▶ Data supplied
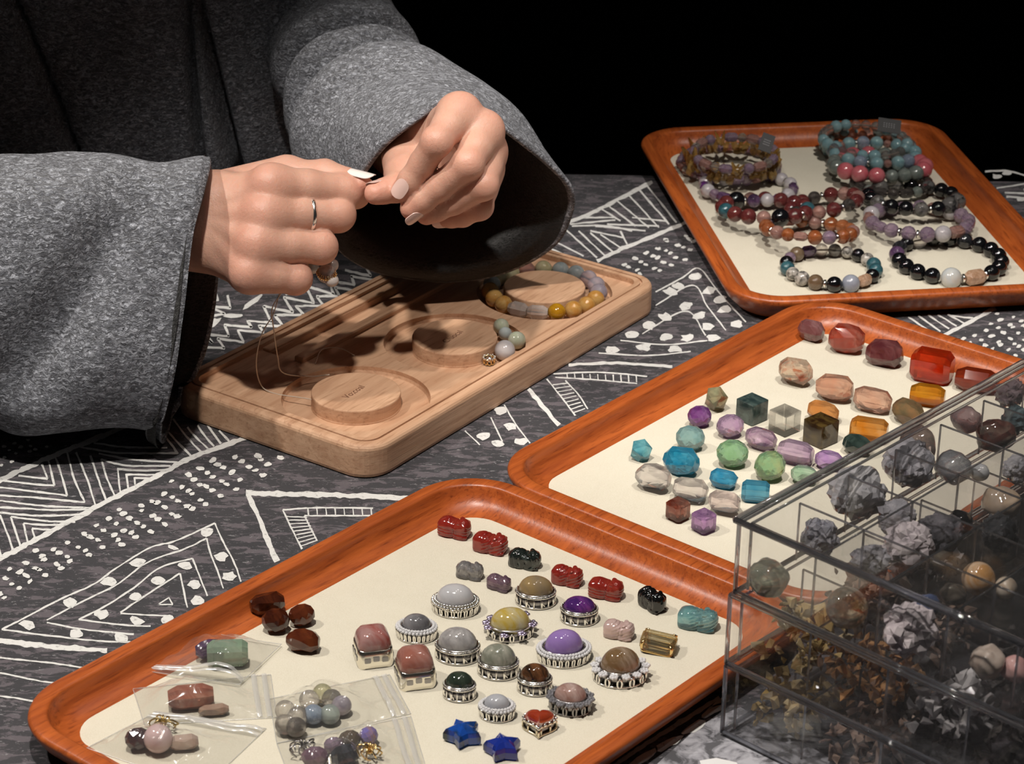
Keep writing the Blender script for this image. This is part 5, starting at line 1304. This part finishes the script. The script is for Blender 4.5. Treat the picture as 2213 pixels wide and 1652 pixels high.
def wire_flower(px, py, lab, mat, seed):
    rr_ = np.random.default_rng(seed); p = at(px, py, FZ + .35); r_ = root('wire_charm', lab, 'charm', (p[0], p[1], FZ + .02), None, 'wire charms in the zip bags'); g = MB()
    for i in range(9):
        a = 2 * math.pi * i / 9 + rr_.uniform(-.2, .2); L_ = rr_.uniform(.35, .6)
        pts = catmull([(0, 0, .3), (.4 * L_ * math.cos(a), .4 * L_ * math.sin(a), .55), (L_ * math.cos(a + .2), L_ * math.sin(a + .2), .35 + rr_.uniform(-.1, .2)), (L_ * .75 * math.cos(a + .6), L_ * .75 * math.sin(a + .6), .12)], 14); g.add(tube(pts, .035, 5))
    g.add(ellipsoid(.14, .14, .12, 10, 7), None, (0, 0, .32)); part('wirework', g.get(), mat, r_, True)
wire_flower(352, 1566, 'small gilt wire flower behind the pink ball', M['dark_gold'], 1)
b_ = []
where = ['', 'clear bead between the ice-blue bead and the bag corner', 'lowest clear bead at the corner of the bead-filled zip bag', 'ice-blue tinted bead in the bead-filled zip bag', 'clear bead above the ice-blue bead in its zip bag',
         'clear bead just below the yellowish bead in its zip bag', 'grey-green tinted bead in the bead-filled zip bag', 'clear bead along the lower seam of the bead-filled zip bag', 'faint lilac bead next to the zip of the bead-filled bag', 'yellowish clear bead at the top of the bead-filled zip bag']
where[0] = 'clear bead at the upper corner of the bead-filled zip bag'
for i, (px, py, mt) in enumerate(((616, 1536, clr), (644, 1549, clr), (616, 1567, clr), (677, 1545, ice), (668, 1514, clr), (717, 1512, clr), (713, 1545, G((.62, .70, .70), None, .7, .05)), (640, 1573, clr), (738, 1526, lil), (697, 1500, G((.78, .76, .55), None, .7, .05)))):
    p = at(px, py, FZ + .42); d = .80
    tag(put('bagged_bead', BM['s'], mt, None, (p[0], p[1], FZ + .03 + d / 2), scale=(d,) * 3), where[i], 'bead', 'clear beads inside a zip bag'); b_.append((p, .8, .95))
zip_bag([(582, 1508), (842, 1455), (888, 1540), (598, 1604)], 1, b_, 'clear zip bag full of small clear beads', 0, 4)
b_ = [in_bag(681, 1636, 62, 50, 'round', G((.16, .09, .13), (.24, .15, .20), .3, .06), 'dull purple stone in the mixed zip bag', .1, 61), in_bag(721, 1611, 44, 40, 'round', G((.30, .22, .30), None, .4, .06), 'small mauve stone in the mixed zip bag', .1, 62),
      in_bag(744, 1632, 58, 54, 'nugget', G((.015, .016, .02), (.06, .065, .08), .1, .05), 'shiny black stone in the mixed zip bag', .3, 63), in_bag(756, 1598, 50, 44, 'round', G((.12, .09, .065), None, .3, .06), 'smoky brown stone in the mixed zip bag', .1, 64),
      in_bag(797, 1590, 42, 44, 'round', G((.24, .20, .62), (.50, .28, .16), .4, .05, 160), 'small rainbow opal ball in the mixed zip bag', 0, 65)]
wire_flower(656, 1616, 'black wire spider charm in the mixed zip bag', M['dark_silver'], 2)
wire_flower(799, 1624, 'gold wire charm in the mixed zip bag', M['gold'], 3)
zip_bag([(598, 1604), (888, 1545), (930, 1690), (640, 1720)], 1, b_, 'clear zip bag of mixed dark charms and stones', 0, 5)
# ------------------------------------------------------------------ clear drawer box
BT = math.radians(47.2); XO = np.array([8.40, 80.80, .14])
bx1 = np.array([math.cos(BT), math.sin(BT), 0]); bx2 = np.array([math.sin(BT), -math.cos(BT), 0])
BXR = math.radians(47.2) - math.pi / 2          # local x runs along the front edge, local y along the side edge
BOX = root('drawer_box', 'clear acrylic three-drawer box filled with crystals and stones', 'box', XO, (0, 0, BXR))
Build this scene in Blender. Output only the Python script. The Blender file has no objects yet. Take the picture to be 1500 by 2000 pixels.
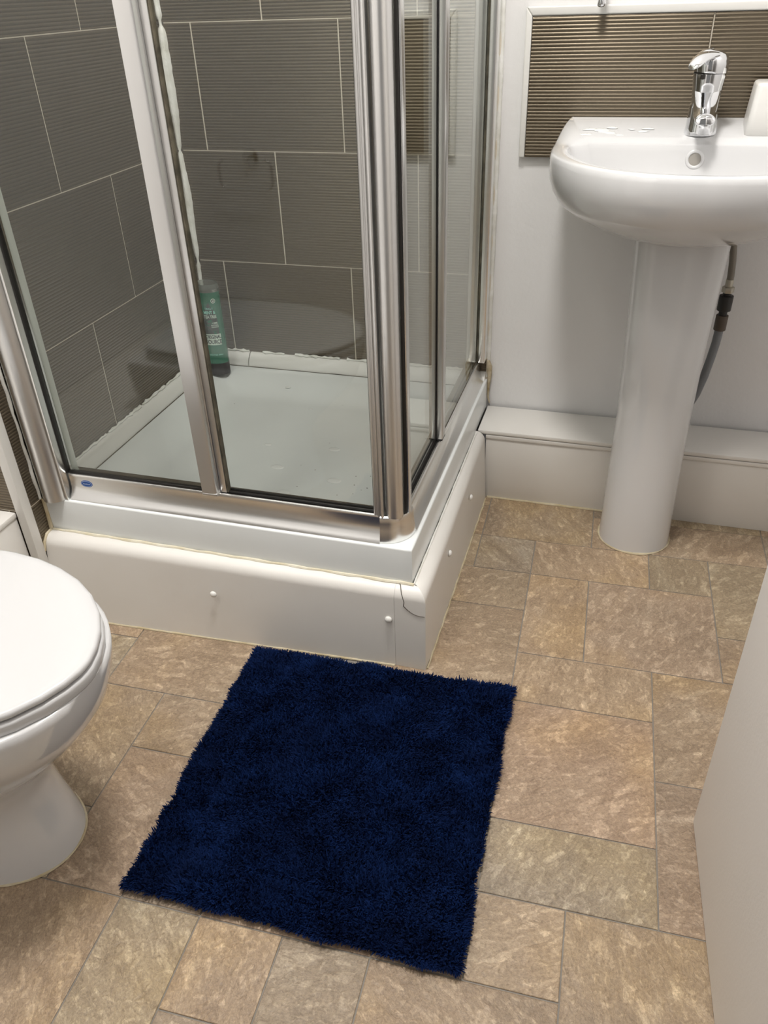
import bpy, bmesh, math, random
from mathutils import Vector, Matrix
import numpy as np
random.seed(7); rng = np.random.default_rng(7)
S = bpy.context.scene; COL = S.collection
PI = math.pi; R = math.radians

# ------------------------------------------------------------------ camera
cd = bpy.data.cameras.new('camera'); cam = bpy.data.objects.new('camera', cd); COL.objects.link(cam)
cd.sensor_fit = 'VERTICAL'; cd.sensor_height = 24.0; cd.lens = 24.0*1565.84/2000; cd.clip_start = 0.01
_y, _p, _r = R(17.4418), R(33.3611), R(-2.16421)
_f = Vector((-math.sin(_y)*math.cos(_p), math.cos(_y)*math.cos(_p), -math.sin(_p)))
_rt = Vector((math.cos(_y), math.sin(_y), 0)); _up = _rt.cross(_f)
_r2 = _rt*math.cos(_r)+_up*math.sin(_r); _u2 = -_rt*math.sin(_r)+_up*math.cos(_r)
m4 = Matrix((_r2, _u2, -_f)).transposed().to_4x4(); m4.translation = Vector((1.02229, -1.78733, 1.05664))
cam.matrix_world = m4; S.camera = cam
# ------------------------------------------------------------------ world, light, exposure
W = bpy.data.worlds.new('world'); S.world = W; W.use_nodes = True
W.node_tree.nodes['Background'].inputs[0].default_value = (1.0, .965, .92, 1)
W.node_tree.nodes['Background'].inputs[1].default_value = 0.20
LAMPS = [(0.76, -0.92, 1.87), (0.22, -1.42, 0.42)]      # ceiling downlights: x, y, relative power
LAMP_W = 16.0
S.view_settings.view_transform = 'Standard'; S.view_settings.look = 'None'
S.view_settings.gamma = 1.0; S.view_settings.exposure = 0.0
try: S.view_settings.use_curve_mapping = False
except Exception: pass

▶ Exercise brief
State the count of lines in the data holding the word "scene", adding nothing to it.

▶ Answer
2